Problem requirements -
Show every line in the records below that contains the word "script".

Extracted information -

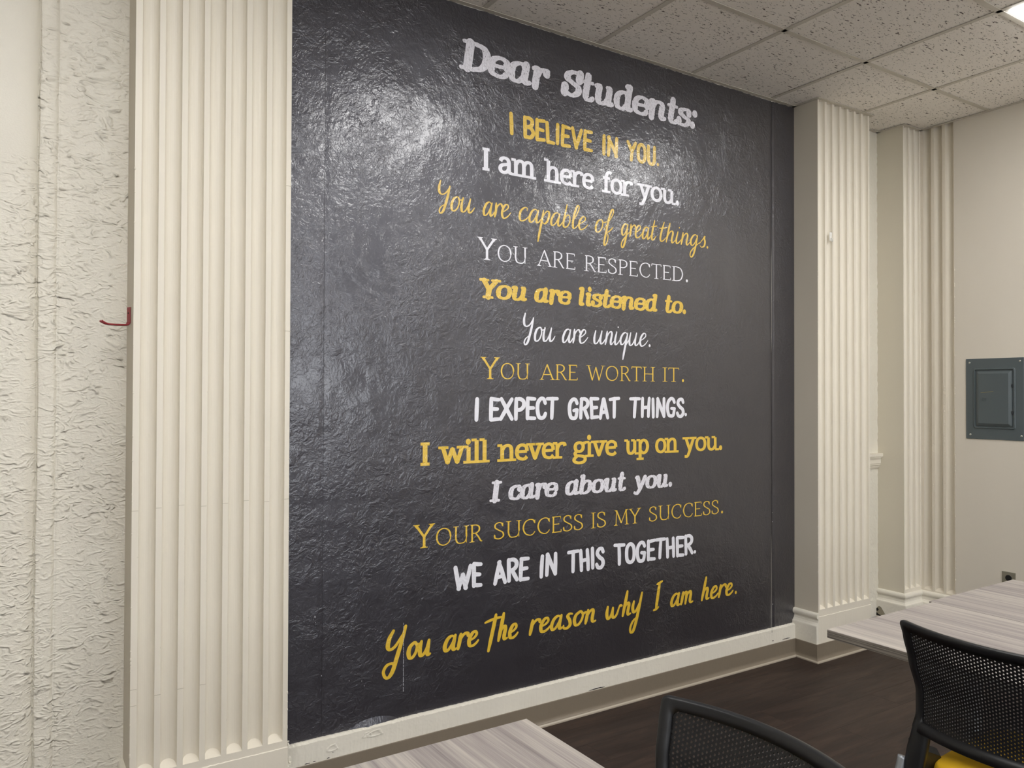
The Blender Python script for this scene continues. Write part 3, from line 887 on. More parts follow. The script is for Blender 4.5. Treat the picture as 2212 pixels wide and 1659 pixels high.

---

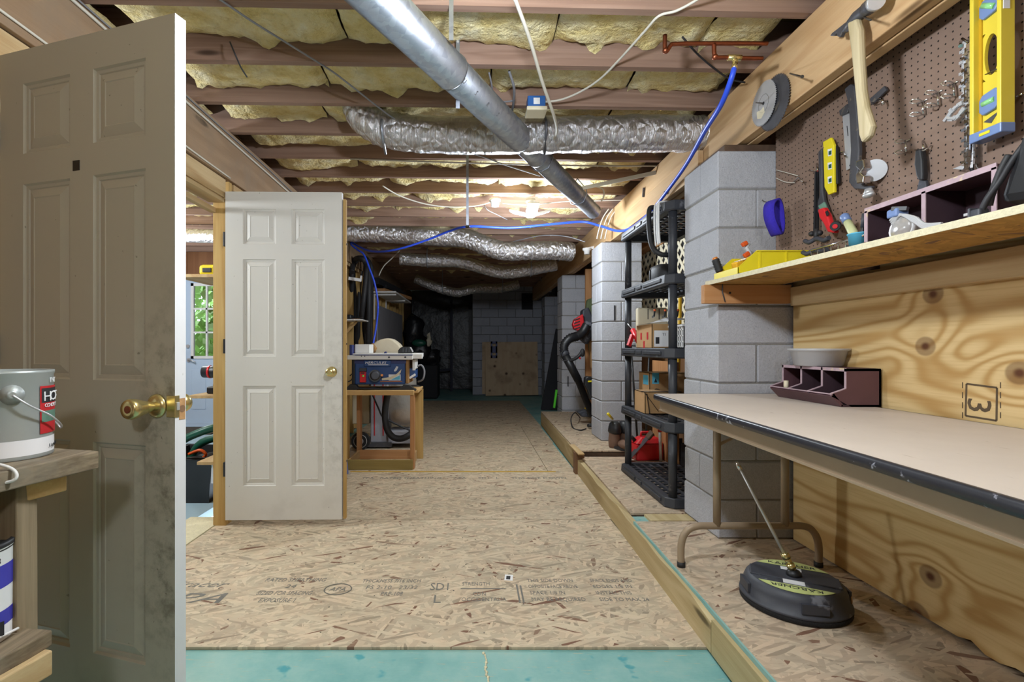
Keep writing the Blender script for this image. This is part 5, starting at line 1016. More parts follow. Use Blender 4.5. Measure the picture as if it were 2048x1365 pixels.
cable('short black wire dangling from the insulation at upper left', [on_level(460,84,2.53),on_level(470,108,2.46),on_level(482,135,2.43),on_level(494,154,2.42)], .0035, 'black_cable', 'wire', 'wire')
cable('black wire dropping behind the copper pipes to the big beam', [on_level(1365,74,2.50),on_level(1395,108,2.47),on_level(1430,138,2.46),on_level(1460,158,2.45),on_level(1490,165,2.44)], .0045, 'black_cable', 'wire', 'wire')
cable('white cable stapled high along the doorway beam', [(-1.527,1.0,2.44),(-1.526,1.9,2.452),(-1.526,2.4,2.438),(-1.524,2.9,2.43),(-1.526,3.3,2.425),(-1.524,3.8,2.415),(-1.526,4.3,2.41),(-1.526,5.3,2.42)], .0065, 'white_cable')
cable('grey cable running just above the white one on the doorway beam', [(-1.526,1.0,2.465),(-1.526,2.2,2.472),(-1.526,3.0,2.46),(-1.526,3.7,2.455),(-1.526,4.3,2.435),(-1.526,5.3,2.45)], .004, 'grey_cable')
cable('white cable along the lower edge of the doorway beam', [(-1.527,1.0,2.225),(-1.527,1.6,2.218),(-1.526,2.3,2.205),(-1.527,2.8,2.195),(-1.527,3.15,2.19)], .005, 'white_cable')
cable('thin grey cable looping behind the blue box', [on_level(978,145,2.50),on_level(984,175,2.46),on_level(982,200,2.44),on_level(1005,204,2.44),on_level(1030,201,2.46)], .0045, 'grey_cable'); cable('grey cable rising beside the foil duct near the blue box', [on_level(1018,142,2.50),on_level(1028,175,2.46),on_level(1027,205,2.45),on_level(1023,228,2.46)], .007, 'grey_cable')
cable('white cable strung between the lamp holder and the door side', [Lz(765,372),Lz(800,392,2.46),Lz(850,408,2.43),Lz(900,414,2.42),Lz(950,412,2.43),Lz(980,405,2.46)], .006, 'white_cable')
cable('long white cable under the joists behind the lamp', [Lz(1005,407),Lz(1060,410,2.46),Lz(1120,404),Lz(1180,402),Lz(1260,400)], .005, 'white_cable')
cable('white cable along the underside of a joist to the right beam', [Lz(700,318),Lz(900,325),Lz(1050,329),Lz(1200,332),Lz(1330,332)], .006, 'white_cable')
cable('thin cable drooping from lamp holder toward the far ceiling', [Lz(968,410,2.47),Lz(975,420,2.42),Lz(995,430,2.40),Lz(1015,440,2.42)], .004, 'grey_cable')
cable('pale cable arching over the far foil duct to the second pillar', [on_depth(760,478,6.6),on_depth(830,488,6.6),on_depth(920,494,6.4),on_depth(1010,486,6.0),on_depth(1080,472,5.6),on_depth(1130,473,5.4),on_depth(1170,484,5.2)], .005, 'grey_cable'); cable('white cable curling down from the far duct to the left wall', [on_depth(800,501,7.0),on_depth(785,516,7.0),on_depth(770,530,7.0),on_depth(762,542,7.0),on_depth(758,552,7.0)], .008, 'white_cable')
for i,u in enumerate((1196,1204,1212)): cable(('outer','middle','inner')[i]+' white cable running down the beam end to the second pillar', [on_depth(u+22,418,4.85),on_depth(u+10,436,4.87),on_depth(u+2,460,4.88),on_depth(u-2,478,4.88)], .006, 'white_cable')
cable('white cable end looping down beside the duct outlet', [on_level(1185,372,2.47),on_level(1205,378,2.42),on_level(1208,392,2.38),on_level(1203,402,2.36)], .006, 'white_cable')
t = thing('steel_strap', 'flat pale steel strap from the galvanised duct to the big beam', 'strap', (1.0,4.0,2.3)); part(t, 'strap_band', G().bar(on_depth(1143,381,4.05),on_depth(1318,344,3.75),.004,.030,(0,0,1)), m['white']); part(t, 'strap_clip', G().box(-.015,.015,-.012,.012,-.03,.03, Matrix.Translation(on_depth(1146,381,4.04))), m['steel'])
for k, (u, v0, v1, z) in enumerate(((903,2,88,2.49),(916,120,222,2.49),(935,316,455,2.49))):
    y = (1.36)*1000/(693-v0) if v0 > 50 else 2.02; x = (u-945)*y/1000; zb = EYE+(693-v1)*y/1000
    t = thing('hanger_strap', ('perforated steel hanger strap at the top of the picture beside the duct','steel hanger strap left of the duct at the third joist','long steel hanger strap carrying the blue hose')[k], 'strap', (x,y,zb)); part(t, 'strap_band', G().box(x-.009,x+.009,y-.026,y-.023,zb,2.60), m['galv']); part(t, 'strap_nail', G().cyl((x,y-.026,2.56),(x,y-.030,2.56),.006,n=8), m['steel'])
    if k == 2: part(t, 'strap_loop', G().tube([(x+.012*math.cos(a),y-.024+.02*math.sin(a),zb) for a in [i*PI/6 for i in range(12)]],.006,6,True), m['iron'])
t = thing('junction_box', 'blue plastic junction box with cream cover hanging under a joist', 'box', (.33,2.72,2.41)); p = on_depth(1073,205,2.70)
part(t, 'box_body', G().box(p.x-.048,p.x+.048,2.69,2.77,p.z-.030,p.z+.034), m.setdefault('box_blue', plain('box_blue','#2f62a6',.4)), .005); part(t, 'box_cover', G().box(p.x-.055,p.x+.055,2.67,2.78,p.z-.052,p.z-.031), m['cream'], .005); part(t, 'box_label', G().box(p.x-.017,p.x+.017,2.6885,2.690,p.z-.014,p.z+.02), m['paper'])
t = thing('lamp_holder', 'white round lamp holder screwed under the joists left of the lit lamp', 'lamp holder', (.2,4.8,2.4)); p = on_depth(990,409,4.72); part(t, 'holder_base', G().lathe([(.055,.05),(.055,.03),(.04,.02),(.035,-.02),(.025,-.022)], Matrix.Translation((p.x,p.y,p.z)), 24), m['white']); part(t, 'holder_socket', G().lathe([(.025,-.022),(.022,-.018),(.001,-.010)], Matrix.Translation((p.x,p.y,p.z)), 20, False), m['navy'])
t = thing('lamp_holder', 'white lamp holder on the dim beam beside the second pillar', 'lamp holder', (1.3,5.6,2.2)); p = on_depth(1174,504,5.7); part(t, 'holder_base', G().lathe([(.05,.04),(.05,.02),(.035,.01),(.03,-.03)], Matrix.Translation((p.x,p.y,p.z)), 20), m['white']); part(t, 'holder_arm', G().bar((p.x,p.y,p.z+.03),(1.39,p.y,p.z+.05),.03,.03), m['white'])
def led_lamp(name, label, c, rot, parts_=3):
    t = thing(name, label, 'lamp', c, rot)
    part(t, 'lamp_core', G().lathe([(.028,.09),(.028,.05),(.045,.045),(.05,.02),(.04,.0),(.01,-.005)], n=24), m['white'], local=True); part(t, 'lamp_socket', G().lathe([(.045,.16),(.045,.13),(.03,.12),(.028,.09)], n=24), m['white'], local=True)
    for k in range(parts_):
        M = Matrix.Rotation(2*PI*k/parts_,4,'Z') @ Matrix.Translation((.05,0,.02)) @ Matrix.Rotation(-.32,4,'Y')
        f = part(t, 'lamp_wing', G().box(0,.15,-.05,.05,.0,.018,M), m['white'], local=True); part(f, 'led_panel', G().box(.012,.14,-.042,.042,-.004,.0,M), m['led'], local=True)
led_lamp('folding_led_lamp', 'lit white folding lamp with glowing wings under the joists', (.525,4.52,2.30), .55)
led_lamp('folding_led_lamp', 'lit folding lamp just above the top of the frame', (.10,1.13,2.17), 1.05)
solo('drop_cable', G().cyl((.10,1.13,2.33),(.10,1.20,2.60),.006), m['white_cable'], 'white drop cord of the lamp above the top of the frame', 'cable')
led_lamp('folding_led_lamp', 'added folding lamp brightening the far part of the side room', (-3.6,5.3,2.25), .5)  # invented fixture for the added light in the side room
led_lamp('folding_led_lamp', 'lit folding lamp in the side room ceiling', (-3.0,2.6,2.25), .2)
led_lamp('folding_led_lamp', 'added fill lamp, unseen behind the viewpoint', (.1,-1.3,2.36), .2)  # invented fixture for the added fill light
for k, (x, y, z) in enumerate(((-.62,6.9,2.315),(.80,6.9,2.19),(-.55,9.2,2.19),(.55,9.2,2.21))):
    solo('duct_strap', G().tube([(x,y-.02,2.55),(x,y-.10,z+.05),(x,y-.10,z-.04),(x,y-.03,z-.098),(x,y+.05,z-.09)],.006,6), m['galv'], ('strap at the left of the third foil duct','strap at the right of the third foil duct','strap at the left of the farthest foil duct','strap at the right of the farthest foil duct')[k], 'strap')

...

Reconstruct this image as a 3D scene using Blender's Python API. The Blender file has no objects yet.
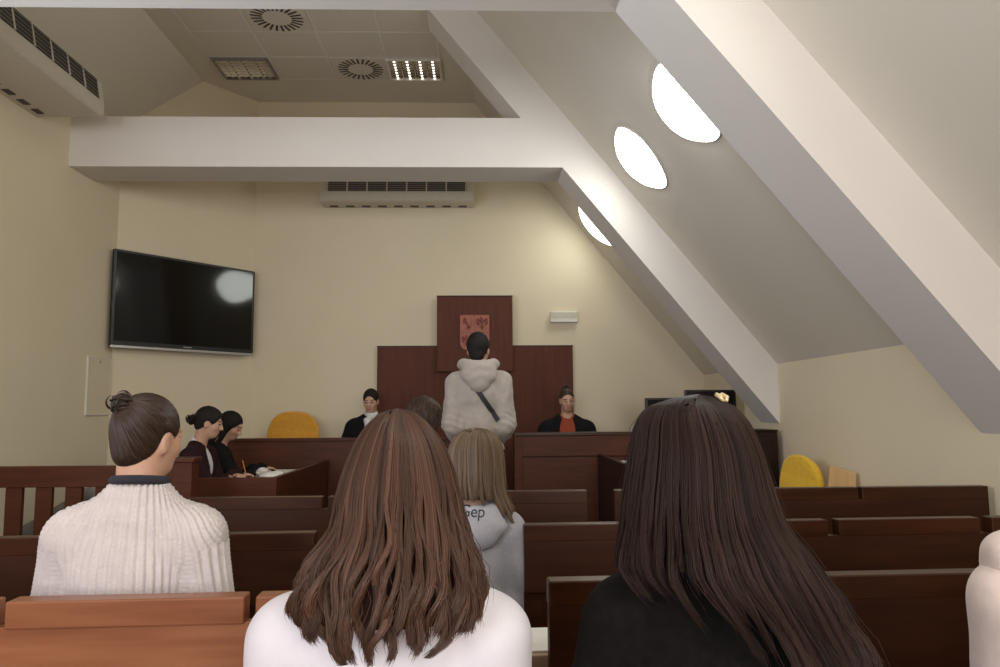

The result -
The Blender Python script for this scene continues. Write part 3, from line 887 on. More parts follow. The script is for Blender 4.5. Treat the picture as 2212 pixels wide and 1659 pixels high.
Keep writing the Blender script for this image. This is part 5, starting at line 1016. More parts follow. Use Blender 4.5. Measure the picture as if it were 2048x1365 pixels.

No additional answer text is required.